Testifying to the young Lourié’s abundant talent, the musicologist Calum MacDonald observes that the early piano pieces, beginning with the Cinq Préludes fragiles, Op. 1, written at the age of sixteen, ‘graphically illustrate how Lourié moved from Debussian Impressionism in his earliest Préludes and Estampes, Op. 2, to a cogent and effective development of Scriabin’s fevered chromaticism, resulting in a disturbed, fragmented idiom all of his own, most perfectly achieved in the eerie Masques (Tentations) (1913) and the near-Cubist aesthetic of the Formes en l’air (1915), dedicated to Picasso.’ Formes is an unconventionally presented work. Fragments of staves are scattered across the page in an apparently arbitrary manner that superficially prefigures later composers like Boulez or Stockhausen, except that vestigial elements of tonality and metre remain. The intervening works—the Mazurkas, Op. 7 (1911–12) and the Quatre poèmes, Op. 10 (1912–13)—clearly demonstrate Lourié’s progression towards his later and more individualistic Russian style. The first of the Poèmes, entitled ‘Spleen’, bears the intriguing musical direction ‘Empoisonnée’ (Poisoned).

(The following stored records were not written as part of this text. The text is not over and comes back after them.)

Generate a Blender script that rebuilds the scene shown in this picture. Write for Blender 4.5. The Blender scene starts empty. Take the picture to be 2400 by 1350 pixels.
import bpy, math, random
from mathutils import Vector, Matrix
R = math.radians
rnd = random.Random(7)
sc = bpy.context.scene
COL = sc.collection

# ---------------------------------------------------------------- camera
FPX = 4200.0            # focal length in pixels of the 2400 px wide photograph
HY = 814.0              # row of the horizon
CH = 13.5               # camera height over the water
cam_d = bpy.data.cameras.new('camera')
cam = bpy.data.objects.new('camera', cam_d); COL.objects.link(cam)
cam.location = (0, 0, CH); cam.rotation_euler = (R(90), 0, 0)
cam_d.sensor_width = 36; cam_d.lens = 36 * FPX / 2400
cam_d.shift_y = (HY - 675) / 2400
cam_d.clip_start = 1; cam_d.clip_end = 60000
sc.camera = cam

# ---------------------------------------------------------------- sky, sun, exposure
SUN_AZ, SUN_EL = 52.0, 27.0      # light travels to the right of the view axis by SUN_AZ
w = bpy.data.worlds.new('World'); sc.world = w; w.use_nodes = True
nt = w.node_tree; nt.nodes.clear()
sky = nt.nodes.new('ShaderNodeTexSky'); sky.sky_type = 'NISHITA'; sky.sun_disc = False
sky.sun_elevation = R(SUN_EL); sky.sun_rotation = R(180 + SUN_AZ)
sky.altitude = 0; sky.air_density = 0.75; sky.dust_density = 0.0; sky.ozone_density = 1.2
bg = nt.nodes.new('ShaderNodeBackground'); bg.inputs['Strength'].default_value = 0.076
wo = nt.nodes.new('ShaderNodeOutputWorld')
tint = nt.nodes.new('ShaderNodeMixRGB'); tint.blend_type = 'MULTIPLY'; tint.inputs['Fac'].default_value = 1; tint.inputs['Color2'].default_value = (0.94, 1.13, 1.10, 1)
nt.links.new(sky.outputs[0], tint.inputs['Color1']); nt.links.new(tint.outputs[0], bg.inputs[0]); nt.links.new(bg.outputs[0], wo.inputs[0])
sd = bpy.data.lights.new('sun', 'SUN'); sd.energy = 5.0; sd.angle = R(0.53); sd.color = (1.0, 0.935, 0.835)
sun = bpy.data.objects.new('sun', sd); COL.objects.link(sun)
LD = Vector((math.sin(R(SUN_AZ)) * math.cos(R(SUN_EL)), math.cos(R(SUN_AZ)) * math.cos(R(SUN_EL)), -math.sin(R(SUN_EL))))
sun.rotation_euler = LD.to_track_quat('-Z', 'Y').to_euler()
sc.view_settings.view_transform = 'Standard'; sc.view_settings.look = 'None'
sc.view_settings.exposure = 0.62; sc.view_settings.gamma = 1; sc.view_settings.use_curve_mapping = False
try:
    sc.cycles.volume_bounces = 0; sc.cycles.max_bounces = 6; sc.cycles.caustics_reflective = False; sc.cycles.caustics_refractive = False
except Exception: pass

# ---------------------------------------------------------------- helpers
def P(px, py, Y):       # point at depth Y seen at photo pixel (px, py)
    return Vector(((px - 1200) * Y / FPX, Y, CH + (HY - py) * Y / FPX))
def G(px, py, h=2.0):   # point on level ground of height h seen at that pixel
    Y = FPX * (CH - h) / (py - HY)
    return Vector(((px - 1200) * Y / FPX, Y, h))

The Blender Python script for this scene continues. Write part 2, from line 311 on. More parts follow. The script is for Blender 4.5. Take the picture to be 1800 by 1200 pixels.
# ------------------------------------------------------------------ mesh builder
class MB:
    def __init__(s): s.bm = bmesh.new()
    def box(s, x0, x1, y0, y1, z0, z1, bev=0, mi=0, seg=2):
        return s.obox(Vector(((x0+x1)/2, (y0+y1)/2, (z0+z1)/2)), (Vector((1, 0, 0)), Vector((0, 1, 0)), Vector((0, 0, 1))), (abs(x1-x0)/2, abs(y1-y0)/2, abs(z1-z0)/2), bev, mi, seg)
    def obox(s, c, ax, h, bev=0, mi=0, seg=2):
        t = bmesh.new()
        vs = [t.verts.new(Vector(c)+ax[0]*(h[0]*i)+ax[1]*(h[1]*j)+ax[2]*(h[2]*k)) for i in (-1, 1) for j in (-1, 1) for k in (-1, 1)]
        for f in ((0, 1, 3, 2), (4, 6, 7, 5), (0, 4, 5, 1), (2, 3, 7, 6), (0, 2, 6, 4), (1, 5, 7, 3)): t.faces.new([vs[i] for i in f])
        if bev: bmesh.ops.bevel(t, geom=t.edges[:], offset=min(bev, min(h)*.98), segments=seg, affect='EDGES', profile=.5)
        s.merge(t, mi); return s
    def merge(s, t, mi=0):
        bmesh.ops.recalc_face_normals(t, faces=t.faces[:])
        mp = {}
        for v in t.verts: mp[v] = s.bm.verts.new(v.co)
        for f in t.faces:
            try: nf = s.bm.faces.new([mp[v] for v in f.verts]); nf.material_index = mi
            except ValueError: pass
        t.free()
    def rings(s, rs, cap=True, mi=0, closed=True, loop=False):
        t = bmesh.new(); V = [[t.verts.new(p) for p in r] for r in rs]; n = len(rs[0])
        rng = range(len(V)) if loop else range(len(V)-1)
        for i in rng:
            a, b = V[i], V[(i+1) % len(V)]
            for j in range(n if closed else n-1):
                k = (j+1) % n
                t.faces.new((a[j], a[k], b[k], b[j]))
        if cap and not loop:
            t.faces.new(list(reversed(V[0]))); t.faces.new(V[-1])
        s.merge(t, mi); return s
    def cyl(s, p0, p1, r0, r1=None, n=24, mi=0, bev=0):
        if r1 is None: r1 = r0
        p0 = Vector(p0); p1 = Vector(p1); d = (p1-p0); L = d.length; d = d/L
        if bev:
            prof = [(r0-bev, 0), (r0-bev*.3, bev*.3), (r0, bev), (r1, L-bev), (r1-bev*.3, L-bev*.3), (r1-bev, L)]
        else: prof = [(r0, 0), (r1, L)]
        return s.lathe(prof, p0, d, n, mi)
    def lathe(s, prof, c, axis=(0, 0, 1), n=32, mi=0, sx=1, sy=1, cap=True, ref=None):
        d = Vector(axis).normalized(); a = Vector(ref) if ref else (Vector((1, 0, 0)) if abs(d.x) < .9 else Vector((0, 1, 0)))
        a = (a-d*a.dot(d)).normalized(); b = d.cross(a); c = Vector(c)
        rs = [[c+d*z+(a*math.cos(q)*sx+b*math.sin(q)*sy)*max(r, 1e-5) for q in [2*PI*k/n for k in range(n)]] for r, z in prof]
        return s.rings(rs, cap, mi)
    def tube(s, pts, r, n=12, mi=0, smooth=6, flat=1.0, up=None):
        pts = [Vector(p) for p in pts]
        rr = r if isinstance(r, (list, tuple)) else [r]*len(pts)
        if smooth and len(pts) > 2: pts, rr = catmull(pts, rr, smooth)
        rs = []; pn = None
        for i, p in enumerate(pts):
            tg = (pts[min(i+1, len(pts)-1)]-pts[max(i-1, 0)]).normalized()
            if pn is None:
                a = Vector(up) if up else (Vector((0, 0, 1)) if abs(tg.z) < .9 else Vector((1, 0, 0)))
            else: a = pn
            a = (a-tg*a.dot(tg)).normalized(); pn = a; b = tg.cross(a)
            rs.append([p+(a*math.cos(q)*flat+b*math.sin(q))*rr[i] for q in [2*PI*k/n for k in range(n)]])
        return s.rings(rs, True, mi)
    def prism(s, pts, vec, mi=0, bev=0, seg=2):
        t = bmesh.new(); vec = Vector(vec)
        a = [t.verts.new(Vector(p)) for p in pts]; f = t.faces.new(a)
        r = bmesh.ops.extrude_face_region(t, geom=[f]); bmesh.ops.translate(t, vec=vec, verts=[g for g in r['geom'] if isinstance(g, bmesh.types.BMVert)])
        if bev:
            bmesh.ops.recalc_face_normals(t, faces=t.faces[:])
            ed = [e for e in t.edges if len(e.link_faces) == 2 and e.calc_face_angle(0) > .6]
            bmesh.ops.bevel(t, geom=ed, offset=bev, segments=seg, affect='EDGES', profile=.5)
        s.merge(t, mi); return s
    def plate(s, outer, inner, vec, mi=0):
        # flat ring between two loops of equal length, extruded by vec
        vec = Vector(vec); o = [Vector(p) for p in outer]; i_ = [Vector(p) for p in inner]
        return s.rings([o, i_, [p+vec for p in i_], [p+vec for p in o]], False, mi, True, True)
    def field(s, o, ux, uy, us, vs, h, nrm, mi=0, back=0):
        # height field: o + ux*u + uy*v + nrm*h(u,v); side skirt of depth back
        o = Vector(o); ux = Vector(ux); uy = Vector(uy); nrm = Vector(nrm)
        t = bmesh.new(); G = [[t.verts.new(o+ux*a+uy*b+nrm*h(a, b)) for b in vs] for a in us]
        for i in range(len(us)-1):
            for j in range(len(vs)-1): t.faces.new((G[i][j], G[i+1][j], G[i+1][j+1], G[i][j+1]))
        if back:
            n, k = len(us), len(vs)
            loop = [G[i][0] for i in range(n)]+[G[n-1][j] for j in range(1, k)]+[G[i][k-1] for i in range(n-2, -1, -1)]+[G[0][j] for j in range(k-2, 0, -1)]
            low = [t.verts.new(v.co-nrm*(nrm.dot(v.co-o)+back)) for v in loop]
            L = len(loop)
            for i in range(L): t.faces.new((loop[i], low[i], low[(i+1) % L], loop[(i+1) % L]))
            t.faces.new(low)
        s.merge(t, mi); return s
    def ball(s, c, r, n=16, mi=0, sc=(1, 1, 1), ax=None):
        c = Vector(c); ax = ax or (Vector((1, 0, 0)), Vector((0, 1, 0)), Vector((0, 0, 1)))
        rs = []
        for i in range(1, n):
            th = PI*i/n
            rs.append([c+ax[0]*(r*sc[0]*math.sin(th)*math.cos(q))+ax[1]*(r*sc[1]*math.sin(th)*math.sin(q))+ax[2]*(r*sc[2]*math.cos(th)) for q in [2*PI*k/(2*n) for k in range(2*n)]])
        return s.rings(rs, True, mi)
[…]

In the years immediately preceding the Russian Revolution, musical Impressionism was still in the air and the influence of Debussy on Lourié’s piano writing remained potent, particularly in Upmann, a smoking sketch (1917). This engaging divertissement is an overt celebration of the famous Upmann cigars from Cuba. Essentially a tiny ballet sequence for two dancers (a Dandy and a typical ‘Chinaman’ of the time), Upmann also employs the kind of strongly marked rhythms that characterise many of Ravel’s pieces. The original score is decorated with Pavel Mansurov’s Cubist-inspired drawings of both characters, and is a work of art in its own right.

The Petite Suite en Fa (1926) is representative of the Neo-Classical style that Lourié embraced after he had moved to France and rejected his former Futurist approach to composing. Although harmonically astringent and in the mould of his friend Stravinsky, this work is noteworthy for its air of nostalgia. It also embraces something of the specifically French period flavour of Les Six—the blitheness of his younger contemporary Francis Poulenc is readily apparent. The final work on this disc, Dialogue, a free fantasia of contrasting thematic ideas, was not published in Lourié’s lifetime. Curiously, the manuscript (held at the Paul Sacher Foundation in Basle) appears to begin with the rehearsal number 8—a quirky gesture worthy of that great musical jester, Erik Satie.